I pesci fritti vengono rifiutati in grazia delle scaglie. Le uova perché indigeste alla sera.
I formaggini di capra perché troppo eccitanti. L’insalata perché troppo deprimente.
“Oh! Mi viene un’idea!” - esclama il signor Regola battendosi la fronte, come uomo galvanizzato da subita ispirazione – “Una cena poetica! Una cena di occasione! ... Se bevessimo ... del torbolino! ... Del torbolino dolce! Che ne dite, figliuoli? ... Quattro fette di pane nel torbolino : non è questa la migliore delle cene? … Da bravi! Attorno alla tavola! ... sedete ... La nostra brava cugina (l’ostessa) ci fornirà quattordici bicchieri puliti e due boccali ... no! ... basteranno sette bicchieri ... Il torbolino riscalda ... Dunque sette bicchieri ... del più fino! Due pagnotte di mistura! ... Ed ecco improvvisata una cena di nuovo genere ... una cena gustosa ... né troppo grave allo stomaco, né troppo leggiera ... Che ne dite, figliuoli?”

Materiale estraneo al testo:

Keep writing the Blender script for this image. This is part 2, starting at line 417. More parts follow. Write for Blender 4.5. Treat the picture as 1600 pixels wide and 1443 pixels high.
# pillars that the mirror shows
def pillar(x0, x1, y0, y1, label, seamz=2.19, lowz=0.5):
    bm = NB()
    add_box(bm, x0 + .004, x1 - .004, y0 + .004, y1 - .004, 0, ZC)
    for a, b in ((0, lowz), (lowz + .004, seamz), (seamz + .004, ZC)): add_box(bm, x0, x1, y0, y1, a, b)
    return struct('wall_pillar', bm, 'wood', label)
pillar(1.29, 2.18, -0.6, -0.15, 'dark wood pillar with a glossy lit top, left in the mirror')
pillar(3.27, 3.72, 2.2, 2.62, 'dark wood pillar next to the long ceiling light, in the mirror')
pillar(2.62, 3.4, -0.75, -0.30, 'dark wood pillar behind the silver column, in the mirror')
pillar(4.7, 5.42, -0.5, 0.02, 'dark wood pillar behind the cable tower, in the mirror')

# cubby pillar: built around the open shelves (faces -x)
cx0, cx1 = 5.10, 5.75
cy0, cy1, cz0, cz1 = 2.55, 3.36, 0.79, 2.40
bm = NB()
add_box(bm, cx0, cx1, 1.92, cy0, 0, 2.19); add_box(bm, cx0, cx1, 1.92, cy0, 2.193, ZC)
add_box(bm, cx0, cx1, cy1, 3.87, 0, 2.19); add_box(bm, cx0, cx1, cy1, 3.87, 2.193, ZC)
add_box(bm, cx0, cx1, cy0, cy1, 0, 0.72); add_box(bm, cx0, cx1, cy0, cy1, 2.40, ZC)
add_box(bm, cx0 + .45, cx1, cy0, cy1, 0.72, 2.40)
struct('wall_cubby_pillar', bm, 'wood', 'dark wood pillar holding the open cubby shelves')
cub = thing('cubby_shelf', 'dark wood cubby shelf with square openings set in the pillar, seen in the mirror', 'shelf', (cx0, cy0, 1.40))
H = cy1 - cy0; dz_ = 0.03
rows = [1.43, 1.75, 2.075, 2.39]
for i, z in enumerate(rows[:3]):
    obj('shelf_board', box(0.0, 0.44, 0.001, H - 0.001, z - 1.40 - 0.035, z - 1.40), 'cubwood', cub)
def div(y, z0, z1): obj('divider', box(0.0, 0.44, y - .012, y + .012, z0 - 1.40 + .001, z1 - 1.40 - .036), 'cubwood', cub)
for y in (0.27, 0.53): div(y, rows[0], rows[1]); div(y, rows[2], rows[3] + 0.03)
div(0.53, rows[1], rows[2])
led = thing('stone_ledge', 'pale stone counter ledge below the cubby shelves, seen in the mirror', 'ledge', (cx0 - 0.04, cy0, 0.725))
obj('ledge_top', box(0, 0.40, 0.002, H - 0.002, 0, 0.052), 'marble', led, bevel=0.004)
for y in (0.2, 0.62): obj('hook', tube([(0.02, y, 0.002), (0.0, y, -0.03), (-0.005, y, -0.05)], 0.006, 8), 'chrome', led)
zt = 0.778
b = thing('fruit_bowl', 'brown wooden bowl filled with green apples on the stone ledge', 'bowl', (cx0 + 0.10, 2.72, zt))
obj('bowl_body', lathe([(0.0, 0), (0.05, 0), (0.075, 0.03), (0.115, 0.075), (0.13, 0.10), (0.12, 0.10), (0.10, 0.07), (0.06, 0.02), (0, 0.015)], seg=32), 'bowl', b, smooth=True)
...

Pane e vino dunque per Ghislanzoni non erano affatto una novità ma una popolarissima abitudine alimentare, senza dubbio dallo stesso autore molto praticata. Non dimentichiamo la sua abituale “scarsità di liquidi”: in una sua autobiografia ebbe a dire “In Italia la letteratura è mal retribuita: io vivrò e morrò bohème”.

Certamente oggi storciamo il naso nel leggere di un vino dato a dei fanciulli, ma andrebbe considerato che il torbolino più che un vino è ancora un mosto, un moscatello dolce non filtrato e non ancora del tutto fermentato, quasi un vin de pomm.